Start of Collected material
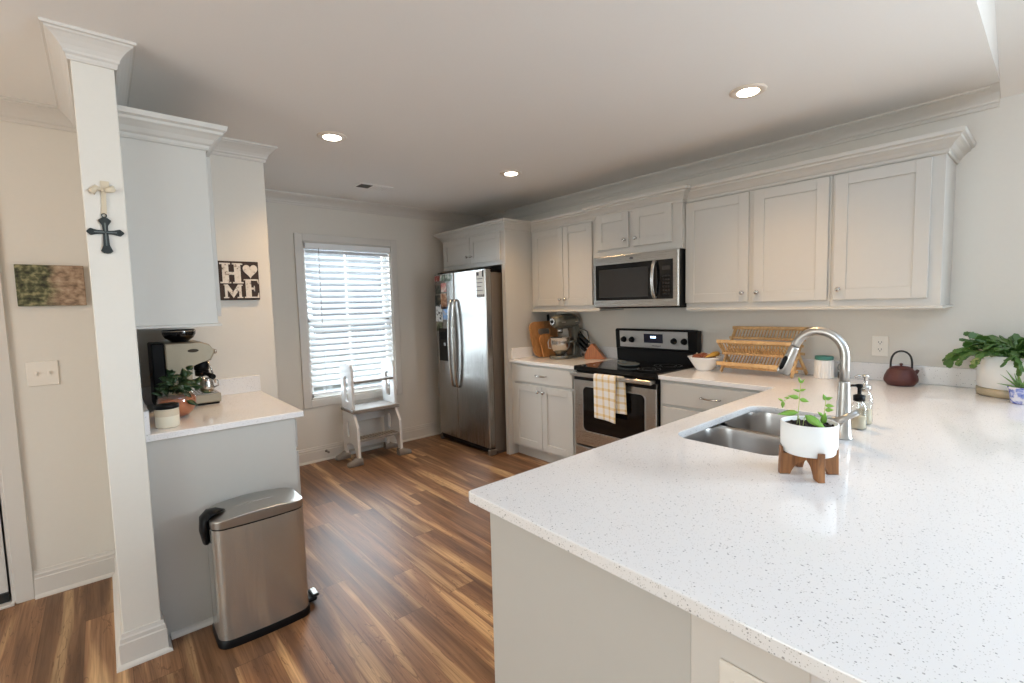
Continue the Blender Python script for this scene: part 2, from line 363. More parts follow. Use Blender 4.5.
# ------------------------------------------------------------------ builders
class MB:
    """Collects shapes into one bmesh; build() links it as one mesh object."""
    def __init__(s):
        s.bm = bmesh.new()
        s.M = Matrix()
        s.smooth = False

    def _add(s, verts, faces, smooth=False):
        vs = [s.bm.verts.new(s.M @ Vector(v)) for v in verts]
        out = []
        for f in faces:
            try:
                fc = s.bm.faces.new([vs[i] for i in f]); fc.smooth = smooth; out.append(fc)
            except ValueError:
                pass
        return vs, out

    def box(s, x0, x1, y0, y1, z0, z1, bev=0.0, seg=1):
        v = [(x, y, z) for x in (x0, x1) for y in (y0, y1) for z in (z0, z1)]
        f = [(0, 1, 3, 2), (4, 6, 7, 5), (0, 4, 5, 1), (2, 3, 7, 6), (0, 2, 6, 4), (1, 5, 7, 3)]
        vs, fs = s._add(v, f)
        if bev > 0:
            ed = list({e for fc in fs for e in fc.edges})
            bmesh.ops.bevel(s.bm, geom=ed, offset=bev, segments=seg, affect='EDGES', profile=0.5)
        return s

    def prism(s, poly, z0, z1, bev=0.0, seg=1, smooth=False):
        n = len(poly)
        v = [(p[0], p[1], z0) for p in poly] + [(p[0], p[1], z1) for p in poly]
        f = [tuple(range(n)), tuple(range(2 * n - 1, n - 1, -1))] + [(i, (i + 1) % n, n + (i + 1) % n, n + i) for i in range(n)]
        vs, fs = s._add(v, f)
        if smooth:
            for fc in fs[2:]: fc.smooth = True
        if bev > 0:
            ed = list({e for fc in fs[:2] for e in fc.edges})
            bmesh.ops.bevel(s.bm, geom=ed, offset=bev, segments=seg, affect='EDGES', profile=0.5)
        return s

    def holed(s, outer, inner, z0, z1):
        """slab with one hole: outer and inner outlines (both counter-clockwise)."""
        n, k = len(outer), len(inner)
        V = [s.bm.verts.new(s.M @ Vector((p[0], p[1], z))) for z in (z1, z0) for p in outer + inner]
        T = n + k
        for base in (0, T):
            ed = []
            for a, m in ((0, n), (n, k)):
                for i in range(m):
                    ed.append(s.bm.edges.new((V[base + a + i], V[base + a + (i + 1) % m])))
            bmesh.ops.triangle_fill(s.bm, use_beauty=True, use_dissolve=False, edges=ed)
        for a, m in ((0, n), (n, k)):
            for i in range(m):
                j = (i + 1) % m
                fc = s.bm.faces.new((V[a + i], V[a + j], V[T + a + j], V[T + a + i]))
                if a: fc.smooth = True
        return s

    def lathe(s, prof, seg=32, axis='z', c=(0, 0, 0), sx=1.0, sy=1.0, smooth=True, a0=0.0):
        """prof: (radius, height) from bottom to top."""
        v, f = [], []
        for r, h in prof:
            for i in range(seg):
                a = 2 * PI * i / seg + a0
                p = (r * math.cos(a) * sx, r * math.sin(a) * sy, h)
                if axis == 'x': p = (p[2], p[0], p[1])
                elif axis == '-x': p = (-p[2], p[0], p[1])
                elif axis == 'y': p = (p[0], p[2], p[1])
                elif axis == '-y': p = (p[0], -p[2], p[1])
                v.append((p[0] + c[0], p[1] + c[1], p[2] + c[2]))
        m = len(prof)
        for k in range(m - 1):
            for i in range(seg):
                j = (i + 1) % seg
                f.append((k * seg + i, k * seg + j, (k + 1) * seg + j, (k + 1) * seg + i))
        f.append(tuple(range(seg)))
        f.append(tuple((m - 1) * seg + i for i in range(seg)))
        vs, fs = s._add(v, f, smooth)
        for fc in fs[-2:]: fc.smooth = False
        return s

    def cyl(s, c, r, h, seg=24, axis='z', bev=0.0, r2=None):
        r2 = r if r2 is None else r2
        if bev > 0:
            pr = [(r - bev, 0), (r, bev), (r2, h - bev), (r2 - bev, h)]
        else:
            pr = [(r, 0), (r2, h)]
        return s.lathe(pr, seg, axis, c)

    def ball(s, c, r, seg=20, rings=10, sx=1, sy=1, sz=1):
        pr = [(max(1e-4, r * math.sin(PI * k / rings)), -r * sz * math.cos(PI * k / rings)) for k in range(rings + 1)]
        return s.lathe(pr, seg, 'z', c, sx, sy)

    def tube(s, pts, rad, seg=12, smooth=True, flat=None, cap=True):
        """round (or flattened: flat=(rw, rh)) tube along points; rad may be a list."""
        P = [Vector(p) for p in pts]
        n = len(P)
        R = rad if isinstance(rad, (list, tuple)) else [rad] * n
        v, f = [], []
        up = None
        for i in range(n):
            t = (P[min(i + 1, n - 1)] - P[max(i - 1, 0)]).normalized()
            if up is None:
                up = Vector((0, 0, 1)) if abs(t.z) < 0.9 else Vector((0, 1, 0))
            a = t.cross(up)
            if a.length < 1e-5: a = t.orthogonal()
            a.normalize(); b = a.cross(t).normalized(); up = b
            for k in range(seg):
                g = 2 * PI * k / seg
                ra, rb = (R[i] * flat[0], R[i] * flat[1]) if flat else (R[i], R[i])
                v.append(tuple(P[i] + a * (ra * math.cos(g)) + b * (rb * math.sin(g))))
        for i in range(n - 1):
            for k in range(seg):
                j = (k + 1) % seg
                f.append((i * seg + k, i * seg + j, (i + 1) * seg + j, (i + 1) * seg + k))
        if cap:
            f.append(tuple(range(seg))); f.append(tuple((n - 1) * seg + k for k in range(seg)))
        vs, fs = s._add(v, f, smooth)
        if cap:
            for fc in fs[-2:]: fc.smooth = False
        return s

    def bar(s, a, b, w, h, bev=0.0):
        """square bar from a to b; w across (horizontal), h the other way."""
        a, b = Vector(a), Vector(b)
        t = b - a; L = t.length; t.normalize()
        up = Vector((0, 0, 1)) if abs(t.z) < 0.95 else Vector((0, 1, 0))
        x = t.cross(up).normalized(); y = x.cross(t).normalized()
        old = s.M
        s.M = old @ Matrix(((x.x, t.x, y.x, a.x), (x.y, t.y, y.y, a.y), (x.z, t.z, y.z, a.z), (0, 0, 0, 1)))
        s.box(-w / 2, w / 2, 0, L, -h / 2, h / 2, bev)
        s.M = old
        return s

    def sweep(s, prof, path, side=1, closed=False):
        """mitred moulding: prof (out, z) along a 2D path; out goes to the left for side=1."""
        P = [Vector((p[0], p[1])) for p in path]
        n = len(P)
        v, f = [], []
        for i in range(n):
            def nrm(a, b):
                d = (b - a).normalized(); return Vector((-d.y, d.x)) * side
            if closed:
                n1, n2 = nrm(P[i - 1], P[i]), nrm(P[i], P[(i + 1) % n])
            else:
                n1 = nrm(P[i - 1], P[i]) if i > 0 else nrm(P[0], P[1])
                n2 = nrm(P[i], P[i + 1]) if i < n - 1 else n1
            m = (n1 + n2) / (1 + n1.dot(n2))
            for o, z in prof:
                q = P[i] + m * o
                v.append((q.x, q.y, z))
        k = len(prof)
        for i in range(n if closed else n - 1):
            j = (i + 1) % n
            for a in range(k):
                b = (a + 1) % k
                f.append((i * k + a, i * k + b, j * k + b, j * k + a))
        if not closed:
            f.append(tuple(range(k))); f.append(tuple((n - 1) * k + a for a in range(k)))
        s._add(v, f)
        return s

    def build(s, name, material, parent=None, label=None, local=False):
        bm = s.bm
        bmesh.ops.recalc_face_normals(bm, faces=bm.faces[:])
        off = Vector((0, 0, 0))
        p = parent
        while p is not None:
            off += p.location; p = p.parent
        if parent is not None and not local:
            bmesh.ops.translate(bm, verts=bm.verts[:], vec=-off)
        me = bpy.data.meshes.new(name)
        bm.to_mesh(me); bm.free()
        me.materials.append(M[material] if isinstance(material, str) else material)
        o = bpy.data.objects.new(name, me)
        COL.objects.link(o)
        if parent is not None: o.parent = parent
        if label: o['label'] = label
        return o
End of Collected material
Goal of the exercise: Copy nothing but the lines from the first one in the listing through the line with "s.smooth = False", and omit the pictures.

In response:
Continue the Blender Python script for this scene: part 2, from line 363. More parts follow. Use Blender 4.5.
# ------------------------------------------------------------------ builders
class MB:
    """Collects shapes into one bmesh; build() links it as one mesh object."""
    def __init__(s):
        s.bm = bmesh.new()
        s.M = Matrix()
        s.smooth = False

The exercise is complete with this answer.